Il y a une obsession autour des conséquences en cas de guerre. Cela revient réguièrement, en dépit de l'absence de précédents historiques validant ces craintes. On peut vraiment parler d'une paranoia, qui a eu de terribles conséquences avec l'internement des Juifs allemands avant 1940, alors même que les fameuses "5e colonne" n'ont tout bonnement jamais existé. Pas plus les Italiens vivant en France avant la seconde guerre mondiale que les très nombreux Allemands y résidant avant 1914 n'ont pris les armes contre la France. Les Nippo-américains ont fait l'objet d'internements en 1941 et cela reste une tâche sur la démocratie américaine. On n'a jamais vu d'anciens ressortissants se diriger massivement vers leur pays d'origine lors d'un conflit. Et dans le contexte actuel, ces craintes paraissent totalement surréalistes. Elles masquent une autre problématique, beaucoup plus perverse, sur l'allégeance des Musulmans vivant en France. Et là, il s'agit moins de double nationalité que de loyauté envers une idéologie ou une religion, sur un mode assez similaire à celui utilisé à l'égard des communistes dans l'entre-deux guerres et pendant la guerre froide. Or nos données montrent que les Musulmans de France se sentent aussi Français que tout le monde. Par contre, nous observons qu'lls subissent plus de discrimination et sont moins souvent vus comme Français.

A ce propos, la Commission nationale consultative des droits de l'homme signale, dans son rapport 2010, une montée de la xénophobie, cela ne risque-t-il pas de faire diminuer le sentiment national français chez les binationaux?
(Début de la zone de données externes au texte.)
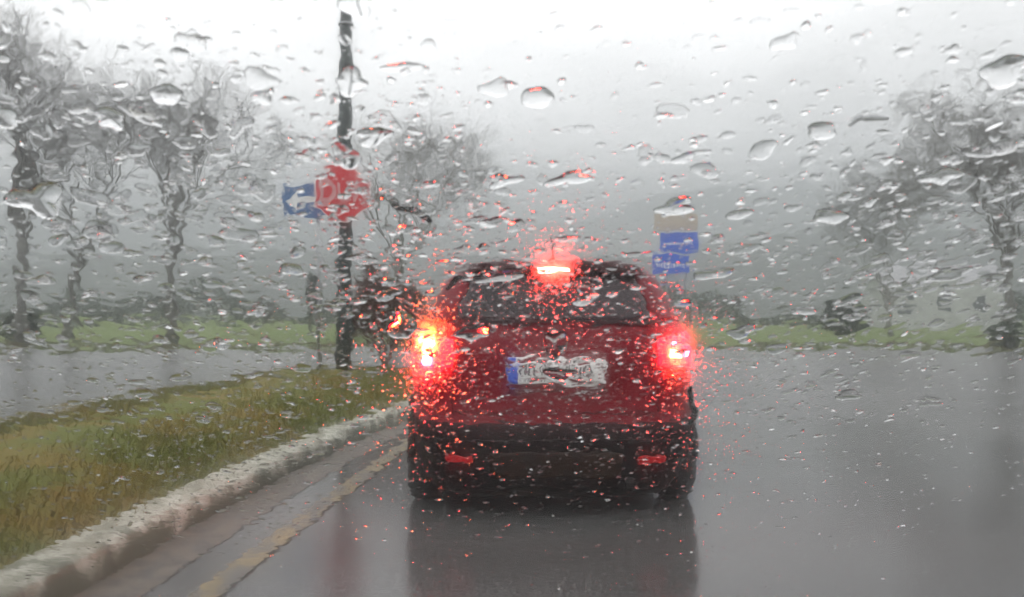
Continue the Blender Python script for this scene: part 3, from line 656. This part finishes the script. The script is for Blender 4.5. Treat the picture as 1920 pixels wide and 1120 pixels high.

C'est là l'autre enseignement principal de notre enquête : ce sont les phénomènes de rejet qui pèsent sur le sentiment national. Les Français d'origine maghrébine, africaine et asiatique, ainsi que les originaires de l'Outre-Mer, sont plus souvent renvoyés à leurs origines et considèrent qu'ils ne sont pas vus comme des Français. Ce n'est pas le cas pour les Français d'origine européenne, alors même qu'ils peuvent garder des liens importants avec leur pays d'origine ou celui de leurs parents. Ce n'est pas le sentiment national qui diminue parmi les minorités visibles, c'est la société qui a du mal à se représenter l'identité nationale en différentes couleurs. Il faudrait actualiser nos représentations, mais le rapport ne va malheureusement pas dans la direction d'une plus grande ouverture à la diversité.